## BEGIN COLLECTED MATERIAL

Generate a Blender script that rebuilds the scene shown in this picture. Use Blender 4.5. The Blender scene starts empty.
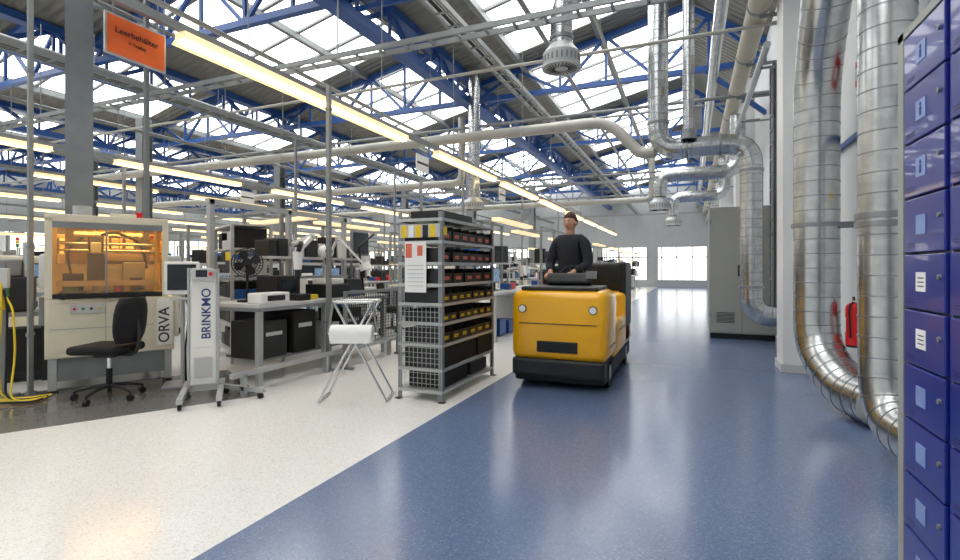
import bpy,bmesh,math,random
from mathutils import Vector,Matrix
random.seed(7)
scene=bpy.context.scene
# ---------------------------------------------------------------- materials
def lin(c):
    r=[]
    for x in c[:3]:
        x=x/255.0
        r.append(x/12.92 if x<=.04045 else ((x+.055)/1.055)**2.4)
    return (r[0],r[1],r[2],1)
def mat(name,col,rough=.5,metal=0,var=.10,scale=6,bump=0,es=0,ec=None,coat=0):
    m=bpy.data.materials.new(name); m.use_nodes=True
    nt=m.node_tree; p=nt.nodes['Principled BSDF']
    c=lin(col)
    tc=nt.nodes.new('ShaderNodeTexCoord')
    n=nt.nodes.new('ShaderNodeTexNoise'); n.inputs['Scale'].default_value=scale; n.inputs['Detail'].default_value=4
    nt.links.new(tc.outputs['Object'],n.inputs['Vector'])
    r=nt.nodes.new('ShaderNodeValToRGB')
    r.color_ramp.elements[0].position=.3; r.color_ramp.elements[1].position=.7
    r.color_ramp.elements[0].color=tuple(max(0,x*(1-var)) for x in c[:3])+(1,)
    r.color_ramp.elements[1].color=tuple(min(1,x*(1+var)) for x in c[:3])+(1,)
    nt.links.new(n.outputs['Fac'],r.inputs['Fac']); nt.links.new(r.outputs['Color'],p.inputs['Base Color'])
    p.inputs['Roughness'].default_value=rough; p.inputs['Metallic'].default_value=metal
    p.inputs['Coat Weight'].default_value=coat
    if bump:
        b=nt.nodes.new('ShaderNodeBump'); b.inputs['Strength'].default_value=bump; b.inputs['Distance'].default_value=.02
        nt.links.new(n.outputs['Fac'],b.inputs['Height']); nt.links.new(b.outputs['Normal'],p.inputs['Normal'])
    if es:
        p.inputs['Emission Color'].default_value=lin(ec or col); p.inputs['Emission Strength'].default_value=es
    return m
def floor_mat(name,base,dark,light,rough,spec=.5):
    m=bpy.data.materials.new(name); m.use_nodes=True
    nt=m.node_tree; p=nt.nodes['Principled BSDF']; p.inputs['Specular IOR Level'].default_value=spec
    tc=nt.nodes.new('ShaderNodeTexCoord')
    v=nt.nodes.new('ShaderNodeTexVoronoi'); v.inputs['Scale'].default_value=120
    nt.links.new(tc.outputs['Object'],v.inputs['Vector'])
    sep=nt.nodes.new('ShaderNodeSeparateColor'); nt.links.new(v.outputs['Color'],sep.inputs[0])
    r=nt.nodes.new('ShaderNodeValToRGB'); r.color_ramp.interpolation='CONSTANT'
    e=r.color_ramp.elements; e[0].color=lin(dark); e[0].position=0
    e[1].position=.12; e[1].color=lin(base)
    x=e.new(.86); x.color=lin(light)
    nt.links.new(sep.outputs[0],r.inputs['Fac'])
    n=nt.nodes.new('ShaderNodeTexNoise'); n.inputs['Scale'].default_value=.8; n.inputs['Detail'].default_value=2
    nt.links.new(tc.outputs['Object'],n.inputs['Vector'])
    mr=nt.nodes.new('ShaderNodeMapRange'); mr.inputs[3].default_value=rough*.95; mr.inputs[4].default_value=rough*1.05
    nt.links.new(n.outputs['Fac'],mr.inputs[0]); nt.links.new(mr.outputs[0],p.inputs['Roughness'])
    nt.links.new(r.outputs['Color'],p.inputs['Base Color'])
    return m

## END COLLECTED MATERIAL

▶ [WHAT YOU HAVE TO DO]
Return the full material word for word. Do not include the pictures.

▶ [EXERCISE RESPONSE]
Generate a Blender script that rebuilds the scene shown in this picture. Use Blender 4.5. The Blender scene starts empty.
import bpy,bmesh,math,random
from mathutils import Vector,Matrix
random.seed(7)
scene=bpy.context.scene
# ---------------------------------------------------------------- materials
def lin(c):
    r=[]
    for x in c[:3]:
        x=x/255.0
        r.append(x/12.92 if x<=.04045 else ((x+.055)/1.055)**2.4)
    return (r[0],r[1],r[2],1)
def mat(name,col,rough=.5,metal=0,var=.10,scale=6,bump=0,es=0,ec=None,coat=0):
    m=bpy.data.materials.new(name); m.use_nodes=True
    nt=m.node_tree; p=nt.nodes['Principled BSDF']
    c=lin(col)
    tc=nt.nodes.new('ShaderNodeTexCoord')
    n=nt.nodes.new('ShaderNodeTexNoise'); n.inputs['Scale'].default_value=scale; n.inputs['Detail'].default_value=4
    nt.links.new(tc.outputs['Object'],n.inputs['Vector'])
    r=nt.nodes.new('ShaderNodeValToRGB')
    r.color_ramp.elements[0].position=.3; r.color_ramp.elements[1].position=.7
    r.color_ramp.elements[0].color=tuple(max(0,x*(1-var)) for x in c[:3])+(1,)
    r.color_ramp.elements[1].color=tuple(min(1,x*(1+var)) for x in c[:3])+(1,)
    nt.links.new(n.outputs['Fac'],r.inputs['Fac']); nt.links.new(r.outputs['Color'],p.inputs['Base Color'])
    p.inputs['Roughness'].default_value=rough; p.inputs['Metallic'].default_value=metal
    p.inputs['Coat Weight'].default_value=coat
    if bump:
        b=nt.nodes.new('ShaderNodeBump'); b.inputs['Strength'].default_value=bump; b.inputs['Distance'].default_value=.02
        nt.links.new(n.outputs['Fac'],b.inputs['Height']); nt.links.new(b.outputs['Normal'],p.inputs['Normal'])
    if es:
        p.inputs['Emission Color'].default_value=lin(ec or col); p.inputs['Emission Strength'].default_value=es
    return m
def floor_mat(name,base,dark,light,rough,spec=.5):
    m=bpy.data.materials.new(name); m.use_nodes=True
    nt=m.node_tree; p=nt.nodes['Principled BSDF']; p.inputs['Specular IOR Level'].default_value=spec
    tc=nt.nodes.new('ShaderNodeTexCoord')
    v=nt.nodes.new('ShaderNodeTexVoronoi'); v.inputs['Scale'].default_value=120
    nt.links.new(tc.outputs['Object'],v.inputs['Vector'])
    sep=nt.nodes.new('ShaderNodeSeparateColor'); nt.links.new(v.outputs['Color'],sep.inputs[0])
    r=nt.nodes.new('ShaderNodeValToRGB'); r.color_ramp.interpolation='CONSTANT'
    e=r.color_ramp.elements; e[0].color=lin(dark); e[0].position=0
    e[1].position=.12; e[1].color=lin(base)
    x=e.new(.86); x.color=lin(light)
    nt.links.new(sep.outputs[0],r.inputs['Fac'])
    n=nt.nodes.new('ShaderNodeTexNoise'); n.inputs['Scale'].default_value=.8; n.inputs['Detail'].default_value=2
    nt.links.new(tc.outputs['Object'],n.inputs['Vector'])
    mr=nt.nodes.new('ShaderNodeMapRange'); mr.inputs[3].default_value=rough*.95; mr.inputs[4].default_value=rough*1.05
    nt.links.new(n.outputs['Fac'],mr.inputs[0]); nt.links.new(mr.outputs[0],p.inputs['Roughness'])
    nt.links.new(r.outputs['Color'],p.inputs['Base Color'])
    return m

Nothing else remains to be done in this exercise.